In Toronto, Kawhi will remain a folk hero, the King in the North, the man who gave an increasingly basketball-rabid nation its first NBA championship. With the Clippers, Leonard can elevate another organization to unprecedented prominence and become the greatest player in the history of another franchise, this time closer to the comforts of his Southern California home. Maybe those pitches will resonate; maybe it would appeal to Leonard to have everything revolve entirely around him.
Then again, maybe it wouldn’t. I’m not going to lie: My first reaction to the idea of Leonard donning purple and gold was that being the third man into a Big Three doesn’t really sound like Kawhi. But I have no idea what actually animates Leonard, and I’m not sure anyone else does, either. Maybe a player who has already won two NBA championships and two Finals MVP trophies—who has already carried a franchise to new heights on his broad shoulders, who has already had to create damn near everything against elite defenses on his own in the hothouse of a postseason series—will prefer the idea of being flanked by two other world-breakers for a change.
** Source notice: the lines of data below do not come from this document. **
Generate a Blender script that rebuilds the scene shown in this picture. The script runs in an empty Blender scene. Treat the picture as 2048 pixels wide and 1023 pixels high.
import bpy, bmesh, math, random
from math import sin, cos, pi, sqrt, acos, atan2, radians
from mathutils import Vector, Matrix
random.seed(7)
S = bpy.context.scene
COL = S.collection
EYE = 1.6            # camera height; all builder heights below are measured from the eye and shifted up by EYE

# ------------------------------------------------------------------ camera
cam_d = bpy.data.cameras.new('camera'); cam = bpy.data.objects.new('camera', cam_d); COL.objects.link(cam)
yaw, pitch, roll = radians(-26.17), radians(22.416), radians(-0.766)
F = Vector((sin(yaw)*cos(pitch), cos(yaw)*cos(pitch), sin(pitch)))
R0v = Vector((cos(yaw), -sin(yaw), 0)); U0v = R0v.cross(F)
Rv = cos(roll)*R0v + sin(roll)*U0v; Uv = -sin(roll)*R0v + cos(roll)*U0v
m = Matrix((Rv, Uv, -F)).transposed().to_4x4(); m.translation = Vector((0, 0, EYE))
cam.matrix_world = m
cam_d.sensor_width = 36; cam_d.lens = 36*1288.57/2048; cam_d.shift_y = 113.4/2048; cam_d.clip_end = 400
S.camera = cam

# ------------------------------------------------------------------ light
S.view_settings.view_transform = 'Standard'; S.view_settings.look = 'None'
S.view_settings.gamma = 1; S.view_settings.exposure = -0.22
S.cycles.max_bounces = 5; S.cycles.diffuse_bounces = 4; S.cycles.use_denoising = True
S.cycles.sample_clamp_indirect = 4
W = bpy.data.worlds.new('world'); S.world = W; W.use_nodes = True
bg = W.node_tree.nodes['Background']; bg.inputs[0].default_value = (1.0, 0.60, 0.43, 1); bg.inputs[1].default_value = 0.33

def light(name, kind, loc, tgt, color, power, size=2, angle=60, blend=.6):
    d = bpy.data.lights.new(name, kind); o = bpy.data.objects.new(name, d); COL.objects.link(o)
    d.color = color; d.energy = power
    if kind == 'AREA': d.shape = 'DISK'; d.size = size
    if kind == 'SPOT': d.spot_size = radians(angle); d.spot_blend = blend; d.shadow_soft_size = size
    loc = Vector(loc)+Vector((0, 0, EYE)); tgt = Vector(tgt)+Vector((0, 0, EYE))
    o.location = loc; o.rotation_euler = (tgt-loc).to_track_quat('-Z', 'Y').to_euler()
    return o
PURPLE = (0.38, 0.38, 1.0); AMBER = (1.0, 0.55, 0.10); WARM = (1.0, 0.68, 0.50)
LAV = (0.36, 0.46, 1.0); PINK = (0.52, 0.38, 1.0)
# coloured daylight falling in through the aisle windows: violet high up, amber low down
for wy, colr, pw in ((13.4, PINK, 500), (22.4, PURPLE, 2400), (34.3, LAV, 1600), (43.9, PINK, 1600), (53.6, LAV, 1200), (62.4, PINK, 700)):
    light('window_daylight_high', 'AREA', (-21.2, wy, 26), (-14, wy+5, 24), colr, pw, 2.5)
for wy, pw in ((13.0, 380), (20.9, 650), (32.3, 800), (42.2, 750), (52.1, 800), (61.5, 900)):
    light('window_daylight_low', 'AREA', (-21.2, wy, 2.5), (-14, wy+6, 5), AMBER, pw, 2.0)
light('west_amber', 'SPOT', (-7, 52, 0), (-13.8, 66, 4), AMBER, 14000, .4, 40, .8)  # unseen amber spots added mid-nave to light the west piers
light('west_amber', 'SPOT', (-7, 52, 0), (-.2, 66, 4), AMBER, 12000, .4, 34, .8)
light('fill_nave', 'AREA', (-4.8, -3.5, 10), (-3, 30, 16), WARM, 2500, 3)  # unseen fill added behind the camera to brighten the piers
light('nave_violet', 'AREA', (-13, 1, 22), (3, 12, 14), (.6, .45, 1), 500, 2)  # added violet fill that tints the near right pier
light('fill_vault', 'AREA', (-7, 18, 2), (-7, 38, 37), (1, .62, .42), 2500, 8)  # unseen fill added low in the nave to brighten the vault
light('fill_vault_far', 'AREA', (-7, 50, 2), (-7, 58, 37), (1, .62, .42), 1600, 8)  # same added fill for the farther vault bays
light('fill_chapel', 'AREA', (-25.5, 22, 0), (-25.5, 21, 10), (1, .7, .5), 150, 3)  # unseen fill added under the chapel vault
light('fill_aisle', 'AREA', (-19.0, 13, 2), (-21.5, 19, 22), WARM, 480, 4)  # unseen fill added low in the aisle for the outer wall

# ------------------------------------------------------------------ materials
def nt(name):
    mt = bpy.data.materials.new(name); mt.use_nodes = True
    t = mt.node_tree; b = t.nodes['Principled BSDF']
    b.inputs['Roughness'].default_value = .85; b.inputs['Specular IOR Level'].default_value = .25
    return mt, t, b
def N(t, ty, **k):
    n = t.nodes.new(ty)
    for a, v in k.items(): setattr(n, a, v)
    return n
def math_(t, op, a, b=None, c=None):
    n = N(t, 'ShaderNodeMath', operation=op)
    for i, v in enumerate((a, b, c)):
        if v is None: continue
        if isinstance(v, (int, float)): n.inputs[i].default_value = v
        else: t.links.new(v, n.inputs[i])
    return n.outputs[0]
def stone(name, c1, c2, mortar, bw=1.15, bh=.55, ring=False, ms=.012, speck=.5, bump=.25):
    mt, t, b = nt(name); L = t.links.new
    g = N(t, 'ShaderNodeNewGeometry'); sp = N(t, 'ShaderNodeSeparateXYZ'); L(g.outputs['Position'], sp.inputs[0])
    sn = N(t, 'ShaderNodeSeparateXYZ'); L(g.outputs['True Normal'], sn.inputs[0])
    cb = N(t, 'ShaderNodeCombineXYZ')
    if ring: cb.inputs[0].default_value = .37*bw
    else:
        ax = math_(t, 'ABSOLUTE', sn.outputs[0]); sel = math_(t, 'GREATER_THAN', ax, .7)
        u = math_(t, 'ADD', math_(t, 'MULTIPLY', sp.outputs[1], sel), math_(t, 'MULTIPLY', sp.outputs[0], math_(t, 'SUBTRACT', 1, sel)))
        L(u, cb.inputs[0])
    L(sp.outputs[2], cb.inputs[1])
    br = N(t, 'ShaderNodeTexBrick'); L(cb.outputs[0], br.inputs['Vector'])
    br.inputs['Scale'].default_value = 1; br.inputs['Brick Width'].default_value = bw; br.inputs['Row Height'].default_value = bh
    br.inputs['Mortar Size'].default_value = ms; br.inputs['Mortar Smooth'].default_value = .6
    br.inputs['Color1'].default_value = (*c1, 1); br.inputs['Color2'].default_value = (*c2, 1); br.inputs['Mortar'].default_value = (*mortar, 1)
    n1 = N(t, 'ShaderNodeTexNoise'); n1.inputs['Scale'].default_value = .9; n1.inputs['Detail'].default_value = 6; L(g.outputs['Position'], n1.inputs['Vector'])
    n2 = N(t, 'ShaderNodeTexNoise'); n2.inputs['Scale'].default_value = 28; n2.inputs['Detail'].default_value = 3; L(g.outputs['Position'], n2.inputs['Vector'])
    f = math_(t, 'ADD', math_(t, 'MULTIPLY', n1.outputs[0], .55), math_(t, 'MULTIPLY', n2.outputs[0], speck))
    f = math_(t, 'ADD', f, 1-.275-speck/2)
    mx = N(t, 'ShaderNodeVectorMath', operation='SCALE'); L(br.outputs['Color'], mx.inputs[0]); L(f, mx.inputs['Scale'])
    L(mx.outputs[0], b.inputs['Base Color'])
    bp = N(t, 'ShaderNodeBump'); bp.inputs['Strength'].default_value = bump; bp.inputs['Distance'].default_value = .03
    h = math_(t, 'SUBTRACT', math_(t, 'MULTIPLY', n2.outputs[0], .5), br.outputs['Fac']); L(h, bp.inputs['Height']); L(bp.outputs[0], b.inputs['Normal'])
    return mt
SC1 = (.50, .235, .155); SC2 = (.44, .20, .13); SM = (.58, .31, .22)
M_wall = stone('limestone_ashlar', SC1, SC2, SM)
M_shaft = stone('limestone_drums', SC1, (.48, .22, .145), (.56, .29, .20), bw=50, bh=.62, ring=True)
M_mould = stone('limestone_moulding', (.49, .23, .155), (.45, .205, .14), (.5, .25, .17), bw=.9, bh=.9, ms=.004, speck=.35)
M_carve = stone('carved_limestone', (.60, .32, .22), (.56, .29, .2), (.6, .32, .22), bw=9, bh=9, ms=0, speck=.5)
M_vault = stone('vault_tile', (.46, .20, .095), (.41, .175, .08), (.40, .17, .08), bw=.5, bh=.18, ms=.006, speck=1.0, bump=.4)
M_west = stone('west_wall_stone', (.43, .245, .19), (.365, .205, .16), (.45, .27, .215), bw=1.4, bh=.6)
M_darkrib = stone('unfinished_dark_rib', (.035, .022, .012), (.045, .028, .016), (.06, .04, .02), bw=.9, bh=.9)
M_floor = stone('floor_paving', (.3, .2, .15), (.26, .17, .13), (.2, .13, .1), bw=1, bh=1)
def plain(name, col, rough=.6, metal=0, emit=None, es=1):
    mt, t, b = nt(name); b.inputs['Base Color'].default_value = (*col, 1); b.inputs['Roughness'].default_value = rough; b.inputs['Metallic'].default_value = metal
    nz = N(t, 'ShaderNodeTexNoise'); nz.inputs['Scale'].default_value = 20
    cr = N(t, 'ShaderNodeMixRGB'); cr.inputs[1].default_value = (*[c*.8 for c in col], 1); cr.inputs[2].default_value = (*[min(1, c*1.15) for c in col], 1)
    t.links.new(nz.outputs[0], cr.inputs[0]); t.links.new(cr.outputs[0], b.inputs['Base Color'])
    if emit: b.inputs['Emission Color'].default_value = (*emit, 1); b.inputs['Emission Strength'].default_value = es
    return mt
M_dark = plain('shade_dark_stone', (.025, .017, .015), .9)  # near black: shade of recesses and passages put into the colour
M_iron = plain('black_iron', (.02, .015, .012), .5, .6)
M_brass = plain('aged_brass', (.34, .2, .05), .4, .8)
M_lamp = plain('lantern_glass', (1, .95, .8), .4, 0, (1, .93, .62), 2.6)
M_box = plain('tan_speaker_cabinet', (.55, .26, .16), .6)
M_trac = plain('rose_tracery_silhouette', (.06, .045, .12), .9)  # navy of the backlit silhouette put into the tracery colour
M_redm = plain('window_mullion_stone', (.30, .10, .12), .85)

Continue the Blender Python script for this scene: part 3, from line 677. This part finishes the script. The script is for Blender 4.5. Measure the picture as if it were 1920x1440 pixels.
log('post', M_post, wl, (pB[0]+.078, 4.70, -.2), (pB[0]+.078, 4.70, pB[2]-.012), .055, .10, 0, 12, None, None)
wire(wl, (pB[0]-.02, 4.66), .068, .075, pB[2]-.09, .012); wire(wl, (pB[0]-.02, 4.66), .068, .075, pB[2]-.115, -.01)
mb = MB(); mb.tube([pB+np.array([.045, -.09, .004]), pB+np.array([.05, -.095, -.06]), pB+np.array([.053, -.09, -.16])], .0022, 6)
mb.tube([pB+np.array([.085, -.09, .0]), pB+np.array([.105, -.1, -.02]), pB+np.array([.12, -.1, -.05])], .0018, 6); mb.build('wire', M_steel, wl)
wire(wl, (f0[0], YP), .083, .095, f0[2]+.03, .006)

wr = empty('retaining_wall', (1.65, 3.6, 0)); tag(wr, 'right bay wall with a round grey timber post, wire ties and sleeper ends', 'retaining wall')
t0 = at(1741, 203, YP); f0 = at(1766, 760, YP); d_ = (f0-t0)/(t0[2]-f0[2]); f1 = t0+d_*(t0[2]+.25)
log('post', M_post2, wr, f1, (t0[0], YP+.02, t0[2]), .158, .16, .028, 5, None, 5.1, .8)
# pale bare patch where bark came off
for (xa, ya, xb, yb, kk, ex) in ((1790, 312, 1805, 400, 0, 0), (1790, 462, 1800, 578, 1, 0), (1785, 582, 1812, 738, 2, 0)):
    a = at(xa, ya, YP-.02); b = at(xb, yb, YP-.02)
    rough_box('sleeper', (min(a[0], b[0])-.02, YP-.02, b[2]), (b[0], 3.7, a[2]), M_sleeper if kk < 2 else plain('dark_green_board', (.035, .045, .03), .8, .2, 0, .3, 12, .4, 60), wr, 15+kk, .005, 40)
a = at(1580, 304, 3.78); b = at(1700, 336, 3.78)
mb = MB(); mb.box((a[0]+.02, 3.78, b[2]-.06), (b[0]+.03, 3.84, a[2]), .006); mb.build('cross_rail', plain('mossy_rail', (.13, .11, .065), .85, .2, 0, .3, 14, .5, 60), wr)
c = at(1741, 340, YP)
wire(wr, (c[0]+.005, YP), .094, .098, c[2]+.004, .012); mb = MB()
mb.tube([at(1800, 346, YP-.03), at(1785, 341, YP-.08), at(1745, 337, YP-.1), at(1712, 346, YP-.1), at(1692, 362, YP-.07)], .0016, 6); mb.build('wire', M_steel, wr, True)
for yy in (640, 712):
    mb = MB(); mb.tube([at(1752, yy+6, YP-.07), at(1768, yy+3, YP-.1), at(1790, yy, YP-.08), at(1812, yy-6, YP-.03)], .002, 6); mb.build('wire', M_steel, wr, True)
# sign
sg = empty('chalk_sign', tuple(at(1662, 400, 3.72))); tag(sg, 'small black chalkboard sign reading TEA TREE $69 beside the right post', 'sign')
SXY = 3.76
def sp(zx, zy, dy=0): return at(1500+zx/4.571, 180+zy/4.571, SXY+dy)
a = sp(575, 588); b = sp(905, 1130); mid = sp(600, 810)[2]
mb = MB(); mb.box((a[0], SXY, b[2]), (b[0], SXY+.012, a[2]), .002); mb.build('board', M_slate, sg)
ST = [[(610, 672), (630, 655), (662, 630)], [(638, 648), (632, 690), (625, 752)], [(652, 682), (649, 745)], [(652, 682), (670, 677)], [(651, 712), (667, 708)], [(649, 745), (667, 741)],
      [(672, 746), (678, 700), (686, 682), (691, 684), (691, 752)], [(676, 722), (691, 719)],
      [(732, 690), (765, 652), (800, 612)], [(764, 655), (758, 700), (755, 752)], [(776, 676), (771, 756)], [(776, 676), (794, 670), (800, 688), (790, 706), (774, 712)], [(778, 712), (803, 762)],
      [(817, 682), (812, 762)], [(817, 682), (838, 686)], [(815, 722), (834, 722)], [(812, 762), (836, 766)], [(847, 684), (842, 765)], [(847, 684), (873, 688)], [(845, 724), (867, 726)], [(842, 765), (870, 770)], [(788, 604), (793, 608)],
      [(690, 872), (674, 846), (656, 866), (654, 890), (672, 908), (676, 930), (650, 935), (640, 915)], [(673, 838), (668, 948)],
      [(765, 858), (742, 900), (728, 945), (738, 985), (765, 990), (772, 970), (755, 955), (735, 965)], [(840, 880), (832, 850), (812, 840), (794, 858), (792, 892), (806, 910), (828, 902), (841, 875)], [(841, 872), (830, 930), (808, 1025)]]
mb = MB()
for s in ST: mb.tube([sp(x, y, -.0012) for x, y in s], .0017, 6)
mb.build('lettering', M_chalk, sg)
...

Kawhi had to ostensibly be LeBron to win his second ring. Maybe he’d rather try to win a third with the help of the original and a 26-year-old All-NBA big man who joins Leonard and Giannis Antetokounmpo on an extremely short list of players with the two-way talent to win MVP and Defensive Player of the Year in the same season. That might sound a hell of a lot more appealing than spending entire playoff quarters wondering whether anyone else is going to shoot.
A LeBron-AD-Kawhi Lakers team would still have work to do, of course. The only other pieces on the roster at present are bucket-getting mainstay Kyle Kuzma and second-round rookie Talen Horton-Tucker. That team features zero guards—well, LeBron’s essentially the point guard, but you know what I mean—and will have only the $4.8 million room midlevel exception and minimum salary exceptions with which to field a full NBA roster. Maybe a bunch of quality veterans will be willing to take a lot less money to roll with the winners. But with so many teams in possession of so much money to spend, maybe they won’t; Pelinka could have a hard time giving new coach Frank Vogel a full complement of NBA-caliber sidemen to surround his new power trio. This is the argument for taking that $32 million in cap space and trying to spend it on four or five useful role players; it’s awfully hard to win a title with like nine dudes playing for the minimum, even if your top three are historic. (Especially when all three of them will probably require minutes-and-games-restricting load management plans, or at least would likely benefit greatly from them.)
If Leonard wants to come, though, you throw all of that out the window, and pay perhaps the best player in the world to come play with your team. Let Silver, the Board of Governors, and us blog boys rend our garments about what it means when the player who turned the Raptors into the reason to believe you don’t need to stack superstars to win anymore decides to up and join a new superstar stack. Put all that talk about the end of the superteam era to bed and go about the business of making the next era your era; put the talent together and force the rest of the NBA to get its weight up. The notion in this league is parity of opportunity. This is the Lakers’ chance to seize theirs.